Sunday, July 24, 2011

Good days and not-so-good days

I guess no day could be really bad that included surfing (or running or cycling for that matter). However, today was quite trying for me anyway. I didn't really feel like I had my game on when I made it to Galveston bright and early this morning. I had a fantastic day yesterday. I participated in the Saturday morning run in Kemah with a great group of positive, upbeat runners and got in a 5.2-mile before heading over to my cycling club ride and cycling 60 miles. It was fantastic! I had a pretty decent run and ride. I opted out of the 25 mph group at mile 40, but I can honestly say that I chose to leave the group. I might have been dropped after that, but I didn't get dropped at that time. I dined with some good friends last night, which ended the day in a wonderful way. However, Sunday was a slightly different story.

I woke up ready to surf. However, I was quite sluggish in getting ready and didn't make it down until 9 a.m., which is almost two hours after I usually make it down. Once there, the waves looked weak, but rideable. They were quite sloppy, but I made my way out. Brian had some lessons, Robin was helping with photos and all of his assistants were at work, so I was out without the others. A few people were already surfing, including some annoying shortboarders. I tried to take the rip out, but it was difficult, which should have been my clue. I could never find a break in the waves. In fact, no matter where I tried to get out, I had a hard time. Once out, I had even less success. I caught a few and even managed to successfully turn to avoid some swimmers. (I still need a lot of work with turning.) But, my mind wandered! I watched another young girl catch wave after wave successfully. However, I was feeling discouraged about surfing as well as some other frustrating events in my life. I didn't have a clear mind. I wiped out several times, which is something that hasn't happened to me more than once every third session in a while. In one particularly bad wipeout, I got hit by "Sunshine's" fin. It was disastrous. I surfed the next wave, but decided that the wipeout and subsequent "finning" was a sign for me to call it day. After all, I'm running a half-marathon next weekend, which won't be good if I can't even walk. I'm a little bruised, but it could have been much worse. I'm also a little bruised mentally. I want to surf better! I also don't want to look like an idiot when there are so many others at the beach.

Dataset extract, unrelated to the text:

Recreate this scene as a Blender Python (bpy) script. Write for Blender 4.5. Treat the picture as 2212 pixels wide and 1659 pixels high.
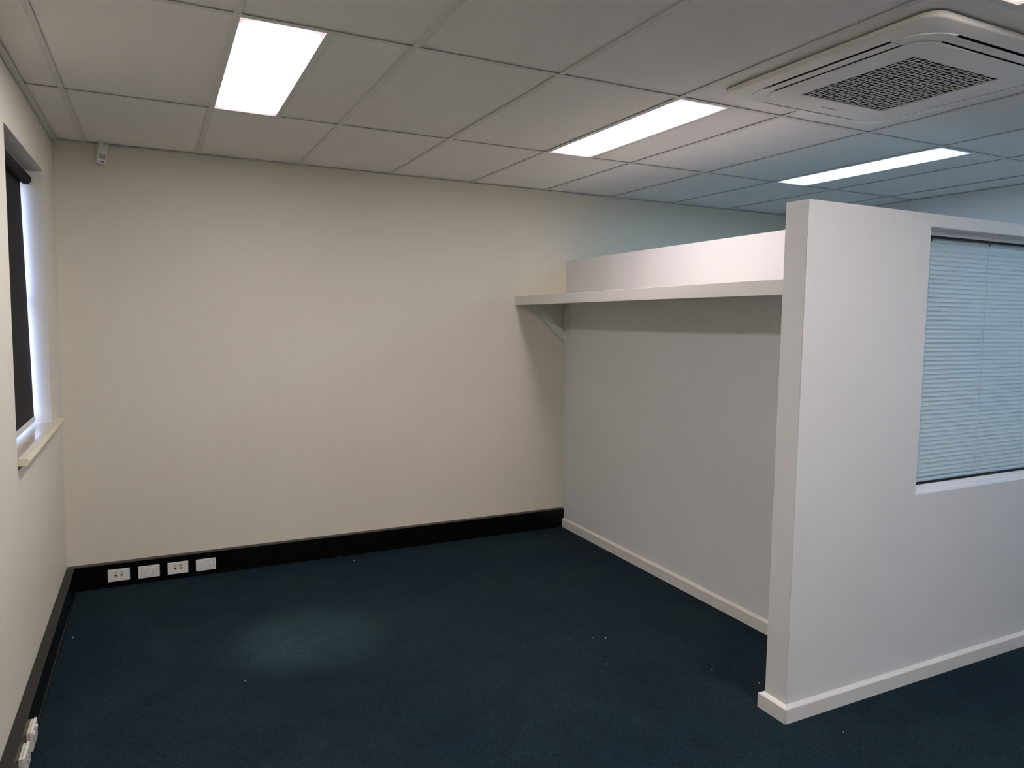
import bpy, bmesh, math, random
from mathutils import Vector, Matrix
random.seed(7)
for o in list(bpy.data.objects): bpy.data.objects.remove(o)
S = bpy.context.scene
COL = S.collection
W, HH = 2212, 1659

# ------------------------------------------------------------------ camera
cam_d = bpy.data.cameras.new('camera'); cam = bpy.data.objects.new('camera', cam_d); COL.objects.link(cam)
cam_d.sensor_fit = 'HORIZONTAL'; cam_d.sensor_width = 36.0; cam_d.lens = 1554.07 * 36.0 / W
cam_d.shift_x = -7.12 / W; cam_d.shift_y = -19.81 / W
cam_d.clip_start = 0.02; cam_d.clip_end = 100
R_ = Vector((0.89487721, -0.44608256, 0.01432201)); U_ = Vector((0.02309152, 0.07832241, 0.99666062)); F_ = Vector((0.44571465, 0.89155816, -0.08038967))
m = Matrix((( R_.x, U_.x, -F_.x, 0.50038), (R_.y, U_.y, -F_.y, -4.87284), (R_.z, U_.z, -F_.z, 1.65345), (0, 0, 0, 1)))
cam.matrix_world = m
S.camera = cam

# ------------------------------------------------------------------ world, exposure
S.view_settings.view_transform = 'Standard'; S.view_settings.look = 'None'
S.view_settings.gamma = 1.0; S.view_settings.use_curve_mapping = False
S.view_settings.exposure = 1.33
S.cycles.max_bounces = 10; S.cycles.diffuse_bounces = 7; S.cycles.glossy_bounces = 4
S.cycles.sample_clamp_indirect = 6.0
wd = bpy.data.worlds.new('sky'); S.world = wd; wd.use_nodes = True
wn = wd.node_tree; wn.nodes.clear()
wo = wn.nodes.new('ShaderNodeOutputWorld'); wb = wn.nodes.new('ShaderNodeBackground'); ws = wn.nodes.new('ShaderNodeTexSky')
ws.sky_type = 'NISHITA'; ws.sun_disc = False; ws.sun_elevation = math.radians(35); ws.sun_rotation = math.radians(60)
wb.inputs['Strength'].default_value = 1.15
wt = wn.nodes.new('ShaderNodeVectorMath'); wt.operation = 'MULTIPLY'; wt.inputs[1].default_value = (.95, .90, 1.35)
wn.links.new(ws.outputs[0], wt.inputs[0]); wn.links.new(wt.outputs[0], wb.inputs[0]); wn.links.new(wb.outputs[0], wo.inputs[0])

# lamp settings used by the ceiling light builder below
LAMP = 12.5                       # radiance of the lit diffusers
WARM = (1.0, 0.945, 0.925)
PINK = (1.0, 0.87, 0.84)          # the lamp over the middle of the room
ROSE = (1.0, 0.86, 0.88)        # the lamp beside the partition
REAR = (1.0, 0.965, 0.96)
COOL = (0.50, 0.82, 1.16)
COOL_POWER = 0.92
ADDED_SPOT = 112.0  # strength of the added spot behind the carpet pool

# ------------------------------------------------------------------ dimensions
H = 2.609                         # ceiling height
XA, YA = 0.1577, 1.1173           # first grid lines
XR, YB = 5.86, -8.0               # right wall, wall behind the camera
XP = 3.365                        # inner partition face
XE, YN, TN, ZT = 2.795, -2.8275, 0.1144, 2.129   # near partition

# ------------------------------------------------------------------ materials
def mat(name, col, rough=0.5, spec=0.5, metal=0.0):
    m = bpy.data.materials.new(name); m.use_nodes = True
    b = m.node_tree.nodes['Principled BSDF']
    b.inputs['Base Color'].default_value = (*col, 1); b.inputs['Roughness'].default_value = rough
    b.inputs['Specular IOR Level'].default_value = spec; b.inputs['Metallic'].default_value = metal
    return m
def nd(m, t, **kw):
    n = m.node_tree.nodes.new(t)
    for k, v in kw.items(): setattr(n, k, v)
    return n
def bump(m, scale, strength, dist=0.002, detail=3.0, stretch=None):
    nt = m.node_tree; b = nt.nodes['Principled BSDF']
    tc = nd(m, 'ShaderNodeTexCoord'); n = nd(m, 'ShaderNodeTexNoise'); bp = nd(m, 'ShaderNodeBump')
    n.inputs['Scale'].default_value = scale; n.inputs['Detail'].default_value = detail
    bp.inputs['Strength'].default_value = strength; bp.inputs['Distance'].default_value = dist
    src = tc.outputs['Object']
    if stretch:
        mp = nd(m, 'ShaderNodeMapping'); mp.inputs['Scale'].default_value = stretch
        nt.links.new(src, mp.inputs[0]); src = mp.outputs[0]
    nt.links.new(src, n.inputs['Vector']); nt.links.new(n.outputs['Fac'], bp.inputs['Height'])
    nt.links.new(bp.outputs[0], b.inputs['Normal'])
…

I decided to investigate/google "mental game." I just haven't had a good mental game lately. I've found a website from a life coach, but other than a few testimonials and a Mental Game Power Quotient quiz, I don't really see anything useful. I found several golfing sites also. I found one thing on one of the sites, that I thought could help actually. It said: "The most important thing you can do mentally to give yourself the best possible chance of success is to focus your attention on what you want to have happen." I guess it's similar to some surfing advice I heard, which is " Look where you are going and you will go that direction." I need to keep my attention and my eyes looking down the line of a wave and imagining that I can surf it.